'Seawater rice' rides tide of hope and hype
A test next year will determine whether new strain can be grown commercially, Xie Chuanjiao reports from Qingdao, Shandong.
Research and experimental plantings of a crop hyped by Chinese media as "seawater rice" hold out the promise of turning vast areas of wasteland green and boosting food security.
However, experts caution there is a long way to go to prove the commercial viability of what is more properly called salt-resistant rice.
Also known as saline-alkali tolerant rice, it is designed to grow in tidal flats or other areas with heavy salt content and has been developed by plant-breeding experts through crossbreeding and other technologies.
The world has 950 million hectares of land that is saline and alkaline, with Asia accounting for about a third of the total.
China has 100 million hectares of saline-alkaline soil, and growing rice in such swamps, bogs, clayish land and brackish coastal areas has typically been impossible because salt stresses the plants.
Renowned Chinese agricultural scientist Yuan Longping said this year that based on a yield of 4.5 metric tons a hectare, his program's target, planting salt-resistant rice on 6.67 million hectares of land, would increase rice production by 30 million tons a year-enough to feed 80 million people.
Yuan, who has been dubbed China's "father of hybrid rice", is known for developing the first hybrid rice varieties in the 1970s.
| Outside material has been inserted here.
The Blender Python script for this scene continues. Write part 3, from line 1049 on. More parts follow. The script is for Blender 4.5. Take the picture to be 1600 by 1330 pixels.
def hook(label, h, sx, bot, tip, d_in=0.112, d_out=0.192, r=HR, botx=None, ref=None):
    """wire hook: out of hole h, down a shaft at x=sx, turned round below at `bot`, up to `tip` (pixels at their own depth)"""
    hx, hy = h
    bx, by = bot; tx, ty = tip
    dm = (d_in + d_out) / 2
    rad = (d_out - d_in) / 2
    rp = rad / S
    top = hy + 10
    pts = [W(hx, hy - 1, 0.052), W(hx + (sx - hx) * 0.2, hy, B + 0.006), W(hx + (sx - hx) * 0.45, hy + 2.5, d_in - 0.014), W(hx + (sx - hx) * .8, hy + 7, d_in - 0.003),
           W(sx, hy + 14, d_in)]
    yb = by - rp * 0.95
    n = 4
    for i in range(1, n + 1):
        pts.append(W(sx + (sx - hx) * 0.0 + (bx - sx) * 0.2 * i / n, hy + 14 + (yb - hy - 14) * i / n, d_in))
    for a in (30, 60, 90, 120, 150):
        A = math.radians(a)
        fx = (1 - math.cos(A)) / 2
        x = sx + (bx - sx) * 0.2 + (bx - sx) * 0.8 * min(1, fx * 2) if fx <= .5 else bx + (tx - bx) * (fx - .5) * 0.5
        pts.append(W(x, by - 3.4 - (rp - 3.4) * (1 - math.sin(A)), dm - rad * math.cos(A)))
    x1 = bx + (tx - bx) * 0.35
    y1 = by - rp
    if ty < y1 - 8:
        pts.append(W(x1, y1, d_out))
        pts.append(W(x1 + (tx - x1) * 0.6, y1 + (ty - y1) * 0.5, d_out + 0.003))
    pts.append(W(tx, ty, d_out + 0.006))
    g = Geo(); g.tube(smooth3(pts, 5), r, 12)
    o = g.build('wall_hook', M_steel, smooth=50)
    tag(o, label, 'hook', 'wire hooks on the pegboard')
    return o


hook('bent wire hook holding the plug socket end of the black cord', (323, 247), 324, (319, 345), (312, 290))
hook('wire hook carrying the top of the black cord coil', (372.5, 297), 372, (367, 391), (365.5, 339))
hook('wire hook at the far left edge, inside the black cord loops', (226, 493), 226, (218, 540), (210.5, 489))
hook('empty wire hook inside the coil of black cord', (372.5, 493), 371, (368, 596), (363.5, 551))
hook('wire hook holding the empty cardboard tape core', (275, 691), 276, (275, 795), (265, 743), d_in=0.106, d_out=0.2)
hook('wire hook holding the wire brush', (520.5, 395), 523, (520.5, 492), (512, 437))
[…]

His hybrid rice development has greatly enhanced China's rice yields and contributed to ensuring the country's food security, as about 65 percent of the population depends on rice as a staple food.
The octogenarian has focused on salt-resistant rice for the past three years and led a team that established a research and development center for it in Qingdao, in eastern China's Shandong province, in September 2016.
The Qingdao Saline-Alkali Tolerant Rice Research and Development Center, where Yuan is chief scientist, aims to use molecular breeding technologies to develop salt-resistant rice strains that can be widely planted on saline-alkaline land in places with different climates.
When it was established, the center set itself a three-year target of developing a salt-resistant rice strain capable of yielding 4.5 tons a hectare. The average rice yield in China is 6.75 tons a hectare.